Following the folding of Sir Coxsone's Downbeat's sound system around 1968 (as Coxsone preferred to concentrate on recordings), Stitt found himself working as a mason in Ocho Rios. He had been deejaying at the mic for over ten years when he was first recorded over brand new reggae rhythms in 1969, creating some of the first deejay records ever.

Born with a facial malformation, Stitt took advantage of it, calling himself "The Ugly One", in reference to the Sergio Leone spaghetti western film The Good, the Bad, and the Ugly. Stitt's first and most prolific record releases came from producer Clancy Eccles with classic deejay tracks that included "Fire Corner" (1969), "Lee Van Cleef", "Herbman Shuffle", "King of Kings", "Vigorton 2" and "Dance Beat". All were released on Eccles' Clandisc record label.

Adored by skinheads and mods in England at the time, he was crowned the Boss DJ. As Stitt's first deejay style records hit in England, several Jamaican producers tried to record other "veteran" deejays such as Dennis Alcapone and U Roy (both of whom were actually still in their twenties).

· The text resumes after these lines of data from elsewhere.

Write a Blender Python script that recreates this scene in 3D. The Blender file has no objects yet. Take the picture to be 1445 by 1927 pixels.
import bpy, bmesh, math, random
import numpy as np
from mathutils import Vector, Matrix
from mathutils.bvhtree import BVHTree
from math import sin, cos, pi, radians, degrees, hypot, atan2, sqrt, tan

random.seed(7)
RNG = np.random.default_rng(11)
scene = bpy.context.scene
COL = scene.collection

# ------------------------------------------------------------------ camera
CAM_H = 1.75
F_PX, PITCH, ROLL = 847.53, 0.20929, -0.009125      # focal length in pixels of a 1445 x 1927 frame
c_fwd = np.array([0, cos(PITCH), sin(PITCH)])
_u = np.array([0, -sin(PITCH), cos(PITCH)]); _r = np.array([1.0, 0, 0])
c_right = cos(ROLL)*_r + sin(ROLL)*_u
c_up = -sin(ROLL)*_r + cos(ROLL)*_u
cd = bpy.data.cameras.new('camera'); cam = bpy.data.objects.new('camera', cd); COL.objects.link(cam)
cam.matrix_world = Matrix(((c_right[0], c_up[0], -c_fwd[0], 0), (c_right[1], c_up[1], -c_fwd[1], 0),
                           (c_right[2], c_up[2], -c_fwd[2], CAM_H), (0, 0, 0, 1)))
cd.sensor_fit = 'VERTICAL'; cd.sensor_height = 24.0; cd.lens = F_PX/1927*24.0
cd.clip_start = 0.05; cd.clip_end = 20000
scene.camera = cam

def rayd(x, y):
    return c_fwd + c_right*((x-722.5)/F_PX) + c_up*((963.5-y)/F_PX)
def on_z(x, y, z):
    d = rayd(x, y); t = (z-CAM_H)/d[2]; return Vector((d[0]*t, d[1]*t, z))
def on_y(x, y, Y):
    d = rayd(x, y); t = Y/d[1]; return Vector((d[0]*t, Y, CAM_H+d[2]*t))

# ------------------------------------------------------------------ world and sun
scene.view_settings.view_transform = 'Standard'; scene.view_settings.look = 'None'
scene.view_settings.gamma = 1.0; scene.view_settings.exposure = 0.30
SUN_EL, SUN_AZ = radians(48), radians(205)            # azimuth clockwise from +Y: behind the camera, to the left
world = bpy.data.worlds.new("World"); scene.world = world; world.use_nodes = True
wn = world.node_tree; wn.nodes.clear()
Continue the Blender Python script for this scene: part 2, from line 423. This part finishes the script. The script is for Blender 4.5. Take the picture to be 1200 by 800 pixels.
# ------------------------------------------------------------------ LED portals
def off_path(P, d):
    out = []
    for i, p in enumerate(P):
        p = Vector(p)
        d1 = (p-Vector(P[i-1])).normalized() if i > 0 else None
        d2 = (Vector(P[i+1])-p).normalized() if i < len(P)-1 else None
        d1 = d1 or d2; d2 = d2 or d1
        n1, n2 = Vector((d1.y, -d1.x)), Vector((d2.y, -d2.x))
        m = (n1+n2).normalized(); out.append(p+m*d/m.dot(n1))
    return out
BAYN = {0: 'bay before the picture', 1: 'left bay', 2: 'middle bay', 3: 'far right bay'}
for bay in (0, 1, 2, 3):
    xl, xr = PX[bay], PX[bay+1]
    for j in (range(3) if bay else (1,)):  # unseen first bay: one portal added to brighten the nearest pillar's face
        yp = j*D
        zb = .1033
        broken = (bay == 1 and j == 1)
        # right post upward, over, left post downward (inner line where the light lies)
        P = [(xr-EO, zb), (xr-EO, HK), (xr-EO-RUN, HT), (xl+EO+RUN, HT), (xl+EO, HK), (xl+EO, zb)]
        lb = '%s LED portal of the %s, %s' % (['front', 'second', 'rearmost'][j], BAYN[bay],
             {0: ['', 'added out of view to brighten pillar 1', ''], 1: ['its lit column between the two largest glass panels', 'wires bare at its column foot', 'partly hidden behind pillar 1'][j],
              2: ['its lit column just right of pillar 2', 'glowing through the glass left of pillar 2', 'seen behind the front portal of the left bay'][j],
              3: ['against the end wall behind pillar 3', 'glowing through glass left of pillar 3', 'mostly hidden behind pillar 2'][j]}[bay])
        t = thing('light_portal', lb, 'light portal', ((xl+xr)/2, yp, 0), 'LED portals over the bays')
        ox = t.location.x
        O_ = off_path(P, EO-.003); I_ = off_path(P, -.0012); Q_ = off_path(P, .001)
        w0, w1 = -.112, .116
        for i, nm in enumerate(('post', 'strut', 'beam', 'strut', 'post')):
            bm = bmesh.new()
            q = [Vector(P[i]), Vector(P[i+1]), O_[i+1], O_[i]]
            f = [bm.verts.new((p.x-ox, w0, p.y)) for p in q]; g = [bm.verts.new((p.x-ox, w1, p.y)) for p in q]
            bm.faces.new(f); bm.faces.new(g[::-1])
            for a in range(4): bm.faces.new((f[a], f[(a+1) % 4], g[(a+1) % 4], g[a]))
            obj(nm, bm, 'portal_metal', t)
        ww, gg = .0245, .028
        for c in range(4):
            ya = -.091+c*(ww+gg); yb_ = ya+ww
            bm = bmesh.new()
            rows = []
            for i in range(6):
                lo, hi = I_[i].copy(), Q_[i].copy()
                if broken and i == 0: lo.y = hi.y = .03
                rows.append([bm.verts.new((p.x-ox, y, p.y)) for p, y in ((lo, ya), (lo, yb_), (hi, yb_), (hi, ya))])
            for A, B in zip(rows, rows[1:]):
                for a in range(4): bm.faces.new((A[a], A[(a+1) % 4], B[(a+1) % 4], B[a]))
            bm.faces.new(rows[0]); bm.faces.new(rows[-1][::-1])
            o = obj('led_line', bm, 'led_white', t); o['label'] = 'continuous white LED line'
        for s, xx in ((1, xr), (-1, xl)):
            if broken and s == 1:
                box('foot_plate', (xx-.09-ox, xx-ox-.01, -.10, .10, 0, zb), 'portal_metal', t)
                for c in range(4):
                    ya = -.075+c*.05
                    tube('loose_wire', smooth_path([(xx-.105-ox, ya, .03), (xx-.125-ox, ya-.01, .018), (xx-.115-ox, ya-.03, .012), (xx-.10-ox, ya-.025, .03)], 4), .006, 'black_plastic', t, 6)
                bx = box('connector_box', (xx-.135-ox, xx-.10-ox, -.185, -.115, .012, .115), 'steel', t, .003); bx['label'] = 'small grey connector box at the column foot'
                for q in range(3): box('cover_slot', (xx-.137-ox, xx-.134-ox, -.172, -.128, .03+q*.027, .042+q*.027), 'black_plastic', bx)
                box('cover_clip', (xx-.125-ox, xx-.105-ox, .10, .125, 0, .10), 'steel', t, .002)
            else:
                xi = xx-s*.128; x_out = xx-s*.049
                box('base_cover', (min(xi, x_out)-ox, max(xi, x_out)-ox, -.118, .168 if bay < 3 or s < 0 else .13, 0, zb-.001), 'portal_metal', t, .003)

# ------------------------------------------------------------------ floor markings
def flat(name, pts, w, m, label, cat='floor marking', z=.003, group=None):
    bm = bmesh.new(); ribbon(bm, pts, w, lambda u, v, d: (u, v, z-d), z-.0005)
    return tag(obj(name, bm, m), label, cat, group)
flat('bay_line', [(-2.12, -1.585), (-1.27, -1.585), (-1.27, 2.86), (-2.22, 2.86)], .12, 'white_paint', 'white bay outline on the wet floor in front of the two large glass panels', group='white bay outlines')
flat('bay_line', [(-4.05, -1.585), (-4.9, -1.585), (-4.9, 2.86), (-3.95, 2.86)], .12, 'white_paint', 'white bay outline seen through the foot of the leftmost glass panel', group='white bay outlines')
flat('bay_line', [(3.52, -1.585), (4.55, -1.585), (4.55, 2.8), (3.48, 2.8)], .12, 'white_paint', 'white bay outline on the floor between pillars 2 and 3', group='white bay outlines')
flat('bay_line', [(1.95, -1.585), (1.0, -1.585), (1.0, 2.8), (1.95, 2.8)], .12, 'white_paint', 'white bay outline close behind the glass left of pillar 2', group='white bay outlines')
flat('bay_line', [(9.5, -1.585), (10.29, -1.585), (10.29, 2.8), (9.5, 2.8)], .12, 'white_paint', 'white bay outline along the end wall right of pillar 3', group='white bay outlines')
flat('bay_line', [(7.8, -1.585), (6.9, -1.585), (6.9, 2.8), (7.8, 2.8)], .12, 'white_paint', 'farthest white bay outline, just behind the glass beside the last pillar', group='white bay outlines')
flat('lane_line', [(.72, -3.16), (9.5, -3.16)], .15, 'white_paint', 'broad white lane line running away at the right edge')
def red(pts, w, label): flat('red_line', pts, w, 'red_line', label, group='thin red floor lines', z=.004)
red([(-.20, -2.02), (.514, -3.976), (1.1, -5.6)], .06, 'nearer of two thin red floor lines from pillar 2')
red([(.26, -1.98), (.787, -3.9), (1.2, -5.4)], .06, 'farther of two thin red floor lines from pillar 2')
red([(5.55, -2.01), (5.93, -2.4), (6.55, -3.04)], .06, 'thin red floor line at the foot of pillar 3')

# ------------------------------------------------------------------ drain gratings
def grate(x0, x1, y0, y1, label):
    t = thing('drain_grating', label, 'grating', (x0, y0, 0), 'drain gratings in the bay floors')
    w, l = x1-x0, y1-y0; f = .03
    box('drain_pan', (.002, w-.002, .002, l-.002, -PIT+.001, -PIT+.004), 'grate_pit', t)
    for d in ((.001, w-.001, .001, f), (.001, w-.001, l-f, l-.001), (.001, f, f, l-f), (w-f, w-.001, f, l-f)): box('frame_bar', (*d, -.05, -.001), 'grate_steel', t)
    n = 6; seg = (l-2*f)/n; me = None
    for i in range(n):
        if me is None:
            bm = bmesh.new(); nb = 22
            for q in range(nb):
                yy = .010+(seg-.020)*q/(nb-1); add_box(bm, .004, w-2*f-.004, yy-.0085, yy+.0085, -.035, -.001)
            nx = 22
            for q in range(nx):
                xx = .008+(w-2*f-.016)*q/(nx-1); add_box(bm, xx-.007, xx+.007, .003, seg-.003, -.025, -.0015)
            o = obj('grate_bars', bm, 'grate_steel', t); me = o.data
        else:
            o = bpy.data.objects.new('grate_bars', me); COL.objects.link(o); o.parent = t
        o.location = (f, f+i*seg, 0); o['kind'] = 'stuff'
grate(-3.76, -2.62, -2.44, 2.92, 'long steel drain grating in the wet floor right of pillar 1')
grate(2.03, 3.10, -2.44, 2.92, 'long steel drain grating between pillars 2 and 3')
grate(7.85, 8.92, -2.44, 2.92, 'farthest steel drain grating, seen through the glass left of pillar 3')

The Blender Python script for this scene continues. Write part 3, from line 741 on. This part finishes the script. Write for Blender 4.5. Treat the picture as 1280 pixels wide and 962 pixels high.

Upon the success of the first Stitt releases, Clement Dodd, aka Sir Coxson, began to release his own King Stitt recordings on now scarce 7-inch Studio One label singles. In the 1990s a full album of Stitt deejaying over late 1950s and early '60s recordings, such as Owen Grey's "On the Beach", was released by Coxsone and entitled Dancehall '63. A full CD of hard-to-find 7-inch singles called Reggae Fire Beat, including his classic work for Clancy Eccles, was released on the Jamaican Gold CD label.